You can call it acceptable behavior or whatever you like, I will call it the Excitment vs Placidity Index (EVPI). All is well while the EVPI stays glued to the commonly accepted level. However, life has is not as predictable as some fantasize and sometimes things don’t go as planned.

And so you get the family meetings when the self-labeled black-sheep defends an idea that is completely opposite to what everybody else think they believe in, a group of coworkers in which one person depicts with such energy and fury some idea that the rest seem to shrink in their chairs. Or the reverse. A group of friends at a concert, excited and jumping, and the one guy who seems more bored of attending concerts that a cow is of chewing grass.

What goes wrong here? What’s with this differences? And what happens when the group is faced with this discrepancies. As I see it there are two outcomes:
- conflict
- equilibrium

You either get somebody stand up, usually a power figure in the group, and say ‘Geroge, just sit down and stop making a fool of yourslef’ or, the group works toward adjusting the EVPI to the usual value or a new level of acceptability for this EVPI is considered, at least temporarily. Big words for simple things. If somebody starts dancig on the tables the rest will wither make that person feel emarassed and come down, they’ll follow the example or they’ll get into a fight and put the wild dancer outside the boundaries of the group. Check out this guy (it gets interesting after around 1 minute):

Read Seth’s comments about this clip, written from the perspective of his book Tribes.

I believe there is a very strong social force, in every group, that fights to preserve the usual acceptable level of the EVPI. Not too much excitment, not too much placidity, just enough to make you be part of your group. A Rock concert is heavy on the excitement, a bus ticket line is high on placidity.

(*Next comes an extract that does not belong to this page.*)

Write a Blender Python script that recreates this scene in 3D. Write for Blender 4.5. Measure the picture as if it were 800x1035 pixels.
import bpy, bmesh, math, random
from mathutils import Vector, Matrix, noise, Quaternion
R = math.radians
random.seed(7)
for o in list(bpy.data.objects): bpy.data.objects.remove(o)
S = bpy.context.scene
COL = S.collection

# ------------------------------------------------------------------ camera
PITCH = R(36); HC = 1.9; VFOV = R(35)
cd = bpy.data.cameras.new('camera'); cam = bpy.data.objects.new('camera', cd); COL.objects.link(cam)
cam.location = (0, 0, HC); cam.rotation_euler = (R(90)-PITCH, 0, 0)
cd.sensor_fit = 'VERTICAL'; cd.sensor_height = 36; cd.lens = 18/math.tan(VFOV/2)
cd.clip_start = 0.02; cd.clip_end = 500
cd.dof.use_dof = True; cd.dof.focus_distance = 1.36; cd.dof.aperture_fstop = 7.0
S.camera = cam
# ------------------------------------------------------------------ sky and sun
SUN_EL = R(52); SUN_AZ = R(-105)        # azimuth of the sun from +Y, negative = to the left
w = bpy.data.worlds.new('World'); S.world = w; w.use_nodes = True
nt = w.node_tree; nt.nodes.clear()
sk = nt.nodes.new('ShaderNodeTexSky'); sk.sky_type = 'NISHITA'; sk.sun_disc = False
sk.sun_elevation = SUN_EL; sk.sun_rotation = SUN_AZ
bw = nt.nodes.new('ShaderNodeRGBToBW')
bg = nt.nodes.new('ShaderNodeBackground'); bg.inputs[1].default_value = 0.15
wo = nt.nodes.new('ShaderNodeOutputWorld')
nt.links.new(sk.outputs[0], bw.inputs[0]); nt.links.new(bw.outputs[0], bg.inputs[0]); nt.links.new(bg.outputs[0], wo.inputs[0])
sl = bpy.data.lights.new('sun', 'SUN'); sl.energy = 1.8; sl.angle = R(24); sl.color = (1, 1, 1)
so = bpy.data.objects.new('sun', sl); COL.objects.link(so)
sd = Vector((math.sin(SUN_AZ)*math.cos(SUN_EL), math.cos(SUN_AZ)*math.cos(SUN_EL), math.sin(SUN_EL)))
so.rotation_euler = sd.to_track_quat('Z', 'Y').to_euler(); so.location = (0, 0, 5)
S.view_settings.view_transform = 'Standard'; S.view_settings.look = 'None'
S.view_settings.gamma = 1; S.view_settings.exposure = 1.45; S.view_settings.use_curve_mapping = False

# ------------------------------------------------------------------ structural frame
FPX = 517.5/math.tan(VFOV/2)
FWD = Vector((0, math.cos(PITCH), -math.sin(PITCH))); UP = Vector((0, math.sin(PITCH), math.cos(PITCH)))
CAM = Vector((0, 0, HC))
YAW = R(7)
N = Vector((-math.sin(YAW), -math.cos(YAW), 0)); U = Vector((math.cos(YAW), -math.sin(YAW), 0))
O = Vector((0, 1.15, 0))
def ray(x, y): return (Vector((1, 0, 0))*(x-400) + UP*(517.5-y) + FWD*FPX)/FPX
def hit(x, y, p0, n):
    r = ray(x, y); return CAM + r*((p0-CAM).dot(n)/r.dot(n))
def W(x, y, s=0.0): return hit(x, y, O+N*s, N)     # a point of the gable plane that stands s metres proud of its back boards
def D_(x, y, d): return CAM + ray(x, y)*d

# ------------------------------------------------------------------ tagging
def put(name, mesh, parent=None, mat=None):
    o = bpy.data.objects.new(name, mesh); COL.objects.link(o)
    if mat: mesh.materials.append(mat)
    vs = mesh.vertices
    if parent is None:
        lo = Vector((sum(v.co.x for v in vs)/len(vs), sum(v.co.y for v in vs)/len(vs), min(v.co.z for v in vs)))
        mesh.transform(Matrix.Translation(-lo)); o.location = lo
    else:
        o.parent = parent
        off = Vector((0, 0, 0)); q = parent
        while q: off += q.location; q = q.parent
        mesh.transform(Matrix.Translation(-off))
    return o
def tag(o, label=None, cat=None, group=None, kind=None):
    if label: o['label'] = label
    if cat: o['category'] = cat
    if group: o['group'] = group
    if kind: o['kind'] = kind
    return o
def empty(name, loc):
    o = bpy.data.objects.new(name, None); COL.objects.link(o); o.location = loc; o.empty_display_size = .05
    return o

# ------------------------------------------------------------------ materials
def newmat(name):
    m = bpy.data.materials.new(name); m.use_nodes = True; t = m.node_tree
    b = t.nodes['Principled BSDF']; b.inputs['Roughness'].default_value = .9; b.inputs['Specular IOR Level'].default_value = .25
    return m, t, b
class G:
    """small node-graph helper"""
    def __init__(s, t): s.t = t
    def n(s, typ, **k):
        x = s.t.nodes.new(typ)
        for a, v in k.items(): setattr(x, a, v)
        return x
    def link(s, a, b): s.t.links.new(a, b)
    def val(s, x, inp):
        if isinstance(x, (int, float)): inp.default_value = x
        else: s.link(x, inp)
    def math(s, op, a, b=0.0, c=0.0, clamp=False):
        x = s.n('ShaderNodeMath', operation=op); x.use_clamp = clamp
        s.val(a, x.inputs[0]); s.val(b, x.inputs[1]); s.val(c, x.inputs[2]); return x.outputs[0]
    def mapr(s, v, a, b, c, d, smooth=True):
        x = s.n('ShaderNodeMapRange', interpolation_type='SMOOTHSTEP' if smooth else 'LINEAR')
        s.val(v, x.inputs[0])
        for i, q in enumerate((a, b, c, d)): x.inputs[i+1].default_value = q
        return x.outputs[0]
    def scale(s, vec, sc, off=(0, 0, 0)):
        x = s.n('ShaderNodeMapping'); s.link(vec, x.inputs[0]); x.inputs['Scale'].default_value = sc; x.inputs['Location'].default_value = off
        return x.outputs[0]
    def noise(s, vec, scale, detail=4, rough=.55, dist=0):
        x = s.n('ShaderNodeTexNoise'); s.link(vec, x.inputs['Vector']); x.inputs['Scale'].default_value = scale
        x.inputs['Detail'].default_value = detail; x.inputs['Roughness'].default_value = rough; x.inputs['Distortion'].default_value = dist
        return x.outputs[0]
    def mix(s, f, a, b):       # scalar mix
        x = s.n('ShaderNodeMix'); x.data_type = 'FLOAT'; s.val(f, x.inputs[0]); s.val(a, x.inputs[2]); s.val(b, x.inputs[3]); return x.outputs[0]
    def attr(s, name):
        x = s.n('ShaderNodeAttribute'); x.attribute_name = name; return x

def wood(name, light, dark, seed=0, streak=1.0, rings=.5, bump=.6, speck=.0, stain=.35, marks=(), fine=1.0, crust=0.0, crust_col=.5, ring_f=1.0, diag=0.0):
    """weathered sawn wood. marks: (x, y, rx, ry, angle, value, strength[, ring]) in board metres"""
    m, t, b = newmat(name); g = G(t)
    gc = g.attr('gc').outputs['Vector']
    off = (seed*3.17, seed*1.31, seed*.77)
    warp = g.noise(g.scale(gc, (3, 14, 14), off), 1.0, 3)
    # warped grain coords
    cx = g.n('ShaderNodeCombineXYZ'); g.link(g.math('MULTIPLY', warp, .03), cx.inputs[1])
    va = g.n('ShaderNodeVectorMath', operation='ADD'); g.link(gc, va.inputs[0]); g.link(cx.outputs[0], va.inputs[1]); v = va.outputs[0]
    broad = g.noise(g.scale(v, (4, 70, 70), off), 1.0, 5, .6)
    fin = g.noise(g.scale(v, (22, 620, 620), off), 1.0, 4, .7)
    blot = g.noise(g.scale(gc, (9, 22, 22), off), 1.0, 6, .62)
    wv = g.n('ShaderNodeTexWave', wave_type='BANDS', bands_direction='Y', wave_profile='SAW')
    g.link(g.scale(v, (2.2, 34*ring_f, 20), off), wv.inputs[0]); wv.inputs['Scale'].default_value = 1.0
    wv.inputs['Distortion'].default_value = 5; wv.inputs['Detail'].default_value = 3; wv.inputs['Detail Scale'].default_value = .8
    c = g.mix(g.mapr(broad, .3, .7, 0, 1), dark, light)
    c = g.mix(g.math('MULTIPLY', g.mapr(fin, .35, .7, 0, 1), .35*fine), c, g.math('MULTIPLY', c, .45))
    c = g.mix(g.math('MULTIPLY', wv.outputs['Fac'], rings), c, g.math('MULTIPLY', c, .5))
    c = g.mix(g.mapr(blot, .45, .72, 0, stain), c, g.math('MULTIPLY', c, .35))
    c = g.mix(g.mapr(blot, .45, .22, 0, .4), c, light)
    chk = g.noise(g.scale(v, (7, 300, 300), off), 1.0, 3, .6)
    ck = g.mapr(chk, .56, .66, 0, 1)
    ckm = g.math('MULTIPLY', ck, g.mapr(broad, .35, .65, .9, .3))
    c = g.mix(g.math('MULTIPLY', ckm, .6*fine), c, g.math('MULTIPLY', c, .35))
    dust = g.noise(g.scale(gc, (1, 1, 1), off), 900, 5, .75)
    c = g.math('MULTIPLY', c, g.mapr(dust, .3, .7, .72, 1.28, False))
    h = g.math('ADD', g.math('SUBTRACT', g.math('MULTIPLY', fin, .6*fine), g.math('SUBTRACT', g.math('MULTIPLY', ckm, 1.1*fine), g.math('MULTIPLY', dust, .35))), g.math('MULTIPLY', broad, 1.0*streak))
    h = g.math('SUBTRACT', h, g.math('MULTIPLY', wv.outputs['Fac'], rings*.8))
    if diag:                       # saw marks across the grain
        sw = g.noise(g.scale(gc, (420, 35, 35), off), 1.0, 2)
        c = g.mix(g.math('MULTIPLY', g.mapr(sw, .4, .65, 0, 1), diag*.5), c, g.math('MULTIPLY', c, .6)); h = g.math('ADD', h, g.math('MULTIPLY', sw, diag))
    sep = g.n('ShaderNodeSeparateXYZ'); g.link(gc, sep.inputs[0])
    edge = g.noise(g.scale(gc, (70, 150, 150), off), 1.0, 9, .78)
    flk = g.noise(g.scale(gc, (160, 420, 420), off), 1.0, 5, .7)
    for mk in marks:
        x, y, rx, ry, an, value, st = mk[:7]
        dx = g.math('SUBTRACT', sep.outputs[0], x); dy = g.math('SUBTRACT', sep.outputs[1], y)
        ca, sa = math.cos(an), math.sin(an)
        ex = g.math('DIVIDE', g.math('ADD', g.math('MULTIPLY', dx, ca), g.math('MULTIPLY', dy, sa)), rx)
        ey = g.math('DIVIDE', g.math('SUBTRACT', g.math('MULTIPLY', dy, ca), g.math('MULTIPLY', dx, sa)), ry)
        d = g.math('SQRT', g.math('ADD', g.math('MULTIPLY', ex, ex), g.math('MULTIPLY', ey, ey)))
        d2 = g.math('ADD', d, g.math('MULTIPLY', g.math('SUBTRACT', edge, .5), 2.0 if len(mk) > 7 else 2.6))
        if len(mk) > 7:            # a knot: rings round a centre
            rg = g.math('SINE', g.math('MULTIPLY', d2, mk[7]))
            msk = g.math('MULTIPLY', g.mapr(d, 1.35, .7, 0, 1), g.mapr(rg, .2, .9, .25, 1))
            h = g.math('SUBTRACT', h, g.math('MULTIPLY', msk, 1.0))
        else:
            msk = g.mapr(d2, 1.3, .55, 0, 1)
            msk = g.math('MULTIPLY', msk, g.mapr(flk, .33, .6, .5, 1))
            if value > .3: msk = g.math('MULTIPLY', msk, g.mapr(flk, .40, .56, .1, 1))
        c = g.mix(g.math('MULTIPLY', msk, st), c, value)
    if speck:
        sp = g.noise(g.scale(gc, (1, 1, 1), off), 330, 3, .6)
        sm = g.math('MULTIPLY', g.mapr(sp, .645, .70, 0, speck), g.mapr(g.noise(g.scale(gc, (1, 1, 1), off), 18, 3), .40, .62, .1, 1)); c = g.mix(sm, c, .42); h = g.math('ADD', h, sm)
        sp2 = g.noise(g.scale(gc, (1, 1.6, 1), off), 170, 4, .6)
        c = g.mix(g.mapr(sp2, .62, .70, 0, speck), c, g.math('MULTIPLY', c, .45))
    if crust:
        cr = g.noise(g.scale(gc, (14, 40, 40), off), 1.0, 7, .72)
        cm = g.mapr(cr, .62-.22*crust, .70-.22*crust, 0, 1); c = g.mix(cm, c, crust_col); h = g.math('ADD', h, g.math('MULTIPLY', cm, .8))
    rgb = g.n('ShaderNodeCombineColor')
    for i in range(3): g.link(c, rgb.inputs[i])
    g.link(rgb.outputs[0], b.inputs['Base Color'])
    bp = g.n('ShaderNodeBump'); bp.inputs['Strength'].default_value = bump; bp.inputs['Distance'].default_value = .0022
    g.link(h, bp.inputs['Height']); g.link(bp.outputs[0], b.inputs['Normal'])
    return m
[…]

Next time when somebody, maybe from your friends, family or coworkers seems to be more than usually excited and you seem to be sitting in you chair and beeing more quiet that usual ask yourself, what are you doing? are fighting to keep the acceptable level of Excitment vs Placidity? And if yes, why? And should you?

The same force is one of the reasons it’s so difficult to move a group of people with a very well established level of acceptable excitement vs placidity entwined into the very fabric of the group. I believe that understanding this is hugely important if you want to bring change inside a group.